» **WORK TO DO**: Stop after the line containing "b.build('sprinkler_body', 'silver', s);": print each line exactly from the first line of the listing up to that point.

>> START INFORMATION SUPPLIED

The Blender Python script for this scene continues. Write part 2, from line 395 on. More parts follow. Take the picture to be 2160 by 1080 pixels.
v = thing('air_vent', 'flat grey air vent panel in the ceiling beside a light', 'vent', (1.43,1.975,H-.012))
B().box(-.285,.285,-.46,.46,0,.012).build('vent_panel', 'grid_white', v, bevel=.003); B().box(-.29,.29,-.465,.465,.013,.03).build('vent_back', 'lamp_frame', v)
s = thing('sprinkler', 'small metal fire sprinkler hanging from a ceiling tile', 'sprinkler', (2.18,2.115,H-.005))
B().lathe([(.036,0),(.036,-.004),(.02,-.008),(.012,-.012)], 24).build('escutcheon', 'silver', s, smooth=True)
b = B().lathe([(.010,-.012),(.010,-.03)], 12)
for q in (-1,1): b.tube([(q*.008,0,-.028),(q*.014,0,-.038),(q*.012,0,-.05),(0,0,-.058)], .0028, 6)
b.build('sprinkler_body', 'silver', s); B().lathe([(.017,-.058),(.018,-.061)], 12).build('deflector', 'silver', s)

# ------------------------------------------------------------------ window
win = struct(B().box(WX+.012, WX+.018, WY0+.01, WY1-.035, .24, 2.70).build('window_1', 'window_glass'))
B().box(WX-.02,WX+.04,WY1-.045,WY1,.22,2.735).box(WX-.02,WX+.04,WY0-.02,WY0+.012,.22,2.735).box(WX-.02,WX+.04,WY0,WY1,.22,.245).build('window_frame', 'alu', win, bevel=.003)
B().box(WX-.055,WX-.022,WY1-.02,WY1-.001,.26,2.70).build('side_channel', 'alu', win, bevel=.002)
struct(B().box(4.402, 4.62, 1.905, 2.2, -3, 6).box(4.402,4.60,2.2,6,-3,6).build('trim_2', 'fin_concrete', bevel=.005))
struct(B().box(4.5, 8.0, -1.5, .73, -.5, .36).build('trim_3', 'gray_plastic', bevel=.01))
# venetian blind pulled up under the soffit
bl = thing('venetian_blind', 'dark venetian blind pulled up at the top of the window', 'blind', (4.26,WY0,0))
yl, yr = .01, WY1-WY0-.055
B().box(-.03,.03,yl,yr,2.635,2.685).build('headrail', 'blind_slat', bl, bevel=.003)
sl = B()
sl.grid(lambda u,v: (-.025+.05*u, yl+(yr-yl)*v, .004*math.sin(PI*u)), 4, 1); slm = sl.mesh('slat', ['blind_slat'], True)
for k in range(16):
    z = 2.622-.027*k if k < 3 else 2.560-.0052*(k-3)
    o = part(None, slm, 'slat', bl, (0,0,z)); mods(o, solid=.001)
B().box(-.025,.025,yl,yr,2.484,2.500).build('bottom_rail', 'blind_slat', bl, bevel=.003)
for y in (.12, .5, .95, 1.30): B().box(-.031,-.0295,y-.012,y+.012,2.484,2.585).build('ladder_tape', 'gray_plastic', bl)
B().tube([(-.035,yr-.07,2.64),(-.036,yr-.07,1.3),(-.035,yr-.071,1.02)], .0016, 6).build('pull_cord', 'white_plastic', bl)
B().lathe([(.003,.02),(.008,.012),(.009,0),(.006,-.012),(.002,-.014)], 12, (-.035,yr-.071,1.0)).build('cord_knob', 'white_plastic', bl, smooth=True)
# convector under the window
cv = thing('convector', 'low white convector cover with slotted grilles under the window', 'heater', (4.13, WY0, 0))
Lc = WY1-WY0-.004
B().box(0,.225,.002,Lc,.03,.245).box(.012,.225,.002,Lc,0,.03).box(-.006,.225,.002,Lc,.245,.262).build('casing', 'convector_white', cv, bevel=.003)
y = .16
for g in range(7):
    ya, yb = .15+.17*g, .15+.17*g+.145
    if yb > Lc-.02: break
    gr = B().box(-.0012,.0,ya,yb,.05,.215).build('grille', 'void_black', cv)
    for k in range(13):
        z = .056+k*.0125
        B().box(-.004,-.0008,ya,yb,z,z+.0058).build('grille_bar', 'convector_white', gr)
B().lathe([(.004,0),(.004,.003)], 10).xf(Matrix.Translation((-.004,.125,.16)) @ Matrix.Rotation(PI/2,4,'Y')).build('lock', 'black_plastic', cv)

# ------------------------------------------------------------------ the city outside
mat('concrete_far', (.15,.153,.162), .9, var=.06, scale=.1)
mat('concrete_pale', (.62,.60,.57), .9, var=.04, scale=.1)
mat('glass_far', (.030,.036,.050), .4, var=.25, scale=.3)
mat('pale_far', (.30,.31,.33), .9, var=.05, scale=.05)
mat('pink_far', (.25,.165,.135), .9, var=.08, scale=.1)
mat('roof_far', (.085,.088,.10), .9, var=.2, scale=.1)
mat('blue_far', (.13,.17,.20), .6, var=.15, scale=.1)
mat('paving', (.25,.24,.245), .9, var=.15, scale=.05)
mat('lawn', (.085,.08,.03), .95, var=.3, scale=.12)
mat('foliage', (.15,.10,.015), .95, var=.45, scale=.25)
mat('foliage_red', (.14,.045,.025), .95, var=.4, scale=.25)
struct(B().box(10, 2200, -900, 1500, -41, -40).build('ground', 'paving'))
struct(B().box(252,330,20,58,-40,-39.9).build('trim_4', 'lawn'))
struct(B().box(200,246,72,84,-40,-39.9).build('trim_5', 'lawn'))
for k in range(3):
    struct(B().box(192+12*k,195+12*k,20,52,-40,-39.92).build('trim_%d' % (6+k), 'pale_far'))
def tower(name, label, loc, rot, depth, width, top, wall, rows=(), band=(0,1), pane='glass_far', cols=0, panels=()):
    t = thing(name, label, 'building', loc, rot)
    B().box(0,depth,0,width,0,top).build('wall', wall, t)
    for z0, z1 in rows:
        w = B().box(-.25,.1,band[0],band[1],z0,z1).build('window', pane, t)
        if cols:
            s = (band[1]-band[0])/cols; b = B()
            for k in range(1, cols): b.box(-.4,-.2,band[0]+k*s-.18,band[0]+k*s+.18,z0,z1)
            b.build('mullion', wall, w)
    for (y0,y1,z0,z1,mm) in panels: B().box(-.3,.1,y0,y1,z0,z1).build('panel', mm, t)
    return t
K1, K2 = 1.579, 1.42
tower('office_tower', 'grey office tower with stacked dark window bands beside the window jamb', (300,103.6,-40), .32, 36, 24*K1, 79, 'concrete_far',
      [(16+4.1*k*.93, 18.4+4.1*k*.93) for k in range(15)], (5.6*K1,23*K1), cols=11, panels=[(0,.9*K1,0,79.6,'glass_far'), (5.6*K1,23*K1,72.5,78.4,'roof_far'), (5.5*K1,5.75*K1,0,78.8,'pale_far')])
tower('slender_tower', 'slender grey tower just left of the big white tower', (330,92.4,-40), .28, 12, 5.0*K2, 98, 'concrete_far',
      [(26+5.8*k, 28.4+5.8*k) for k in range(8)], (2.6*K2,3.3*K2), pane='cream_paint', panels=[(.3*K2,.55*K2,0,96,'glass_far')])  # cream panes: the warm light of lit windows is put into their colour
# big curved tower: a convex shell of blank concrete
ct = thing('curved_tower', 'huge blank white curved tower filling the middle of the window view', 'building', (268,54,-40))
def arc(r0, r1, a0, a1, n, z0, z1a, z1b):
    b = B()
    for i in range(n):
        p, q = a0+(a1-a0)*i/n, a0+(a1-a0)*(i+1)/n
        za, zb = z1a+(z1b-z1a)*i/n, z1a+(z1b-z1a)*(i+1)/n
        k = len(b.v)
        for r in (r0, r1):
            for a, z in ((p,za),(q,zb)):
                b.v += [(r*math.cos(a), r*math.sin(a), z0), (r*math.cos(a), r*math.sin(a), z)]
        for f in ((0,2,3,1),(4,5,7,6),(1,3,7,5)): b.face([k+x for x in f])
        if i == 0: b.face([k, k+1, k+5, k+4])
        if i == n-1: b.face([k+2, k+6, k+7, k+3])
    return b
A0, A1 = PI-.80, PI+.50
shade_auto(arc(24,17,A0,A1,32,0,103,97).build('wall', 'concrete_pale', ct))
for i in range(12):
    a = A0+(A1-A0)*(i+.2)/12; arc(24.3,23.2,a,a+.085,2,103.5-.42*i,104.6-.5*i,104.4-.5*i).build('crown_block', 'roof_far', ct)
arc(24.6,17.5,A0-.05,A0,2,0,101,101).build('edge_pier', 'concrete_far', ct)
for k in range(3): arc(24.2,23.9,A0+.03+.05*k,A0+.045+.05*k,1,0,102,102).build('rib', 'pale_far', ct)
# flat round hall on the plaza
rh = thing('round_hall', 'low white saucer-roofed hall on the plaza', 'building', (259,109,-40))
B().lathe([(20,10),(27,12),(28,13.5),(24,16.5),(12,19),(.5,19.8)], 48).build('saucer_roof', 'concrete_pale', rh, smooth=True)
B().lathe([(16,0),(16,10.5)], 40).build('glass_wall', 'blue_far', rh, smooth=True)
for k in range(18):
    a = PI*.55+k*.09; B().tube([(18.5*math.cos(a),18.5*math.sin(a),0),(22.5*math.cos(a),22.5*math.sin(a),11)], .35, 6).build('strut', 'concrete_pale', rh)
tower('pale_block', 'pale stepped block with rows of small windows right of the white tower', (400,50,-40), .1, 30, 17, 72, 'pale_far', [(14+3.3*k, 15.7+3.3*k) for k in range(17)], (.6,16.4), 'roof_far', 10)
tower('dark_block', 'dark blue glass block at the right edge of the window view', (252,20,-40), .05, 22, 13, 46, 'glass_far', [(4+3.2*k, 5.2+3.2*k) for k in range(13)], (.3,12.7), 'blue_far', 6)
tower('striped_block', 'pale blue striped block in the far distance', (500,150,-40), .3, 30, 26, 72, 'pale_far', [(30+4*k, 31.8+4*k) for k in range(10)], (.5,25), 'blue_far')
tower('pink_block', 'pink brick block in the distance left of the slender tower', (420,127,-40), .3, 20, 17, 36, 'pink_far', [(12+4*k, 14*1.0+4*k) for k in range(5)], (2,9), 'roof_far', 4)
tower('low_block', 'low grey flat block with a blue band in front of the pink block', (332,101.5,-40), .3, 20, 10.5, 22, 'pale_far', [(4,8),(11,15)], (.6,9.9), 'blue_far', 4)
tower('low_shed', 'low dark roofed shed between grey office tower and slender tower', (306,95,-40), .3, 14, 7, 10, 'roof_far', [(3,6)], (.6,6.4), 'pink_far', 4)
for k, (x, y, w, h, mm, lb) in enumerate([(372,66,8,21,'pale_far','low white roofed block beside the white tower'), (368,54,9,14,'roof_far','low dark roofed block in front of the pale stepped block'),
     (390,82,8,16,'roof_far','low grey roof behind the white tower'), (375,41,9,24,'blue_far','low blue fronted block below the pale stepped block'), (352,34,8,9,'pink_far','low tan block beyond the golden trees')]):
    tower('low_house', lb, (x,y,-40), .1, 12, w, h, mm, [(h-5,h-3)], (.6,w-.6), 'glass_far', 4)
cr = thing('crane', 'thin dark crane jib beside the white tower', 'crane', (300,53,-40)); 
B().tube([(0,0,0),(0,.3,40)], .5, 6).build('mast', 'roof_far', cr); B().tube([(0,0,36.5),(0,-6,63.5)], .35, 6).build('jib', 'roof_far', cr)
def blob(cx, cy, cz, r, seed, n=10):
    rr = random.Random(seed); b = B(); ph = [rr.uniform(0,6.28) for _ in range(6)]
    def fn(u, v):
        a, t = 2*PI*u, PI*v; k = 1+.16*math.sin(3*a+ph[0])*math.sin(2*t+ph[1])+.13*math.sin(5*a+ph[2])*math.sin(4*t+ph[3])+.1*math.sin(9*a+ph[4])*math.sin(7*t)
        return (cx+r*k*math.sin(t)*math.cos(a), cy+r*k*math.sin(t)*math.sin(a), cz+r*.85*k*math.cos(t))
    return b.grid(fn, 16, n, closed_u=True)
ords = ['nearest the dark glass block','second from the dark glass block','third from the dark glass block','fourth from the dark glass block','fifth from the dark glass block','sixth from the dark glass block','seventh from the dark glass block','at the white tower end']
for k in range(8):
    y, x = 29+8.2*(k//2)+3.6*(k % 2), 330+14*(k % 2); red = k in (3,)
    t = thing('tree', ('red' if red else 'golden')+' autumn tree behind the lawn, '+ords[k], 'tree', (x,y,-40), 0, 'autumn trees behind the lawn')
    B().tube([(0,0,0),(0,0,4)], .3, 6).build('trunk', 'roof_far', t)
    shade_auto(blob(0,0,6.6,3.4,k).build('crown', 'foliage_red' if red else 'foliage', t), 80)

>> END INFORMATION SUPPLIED

» **ANSWER FOR THE TASK**:
The Blender Python script for this scene continues. Write part 2, from line 395 on. More parts follow. Take the picture to be 2160 by 1080 pixels.
v = thing('air_vent', 'flat grey air vent panel in the ceiling beside a light', 'vent', (1.43,1.975,H-.012))
B().box(-.285,.285,-.46,.46,0,.012).build('vent_panel', 'grid_white', v, bevel=.003); B().box(-.29,.29,-.465,.465,.013,.03).build('vent_back', 'lamp_frame', v)
s = thing('sprinkler', 'small metal fire sprinkler hanging from a ceiling tile', 'sprinkler', (2.18,2.115,H-.005))
B().lathe([(.036,0),(.036,-.004),(.02,-.008),(.012,-.012)], 24).build('escutcheon', 'silver', s, smooth=True)
b = B().lathe([(.010,-.012),(.010,-.03)], 12)
for q in (-1,1): b.tube([(q*.008,0,-.028),(q*.014,0,-.038),(q*.012,0,-.05),(0,0,-.058)], .0028, 6)
b.build('sprinkler_body', 'silver', s); B().lathe([(.017,-.058),(.018,-.061)], 12).build('deflector', 'silver', s)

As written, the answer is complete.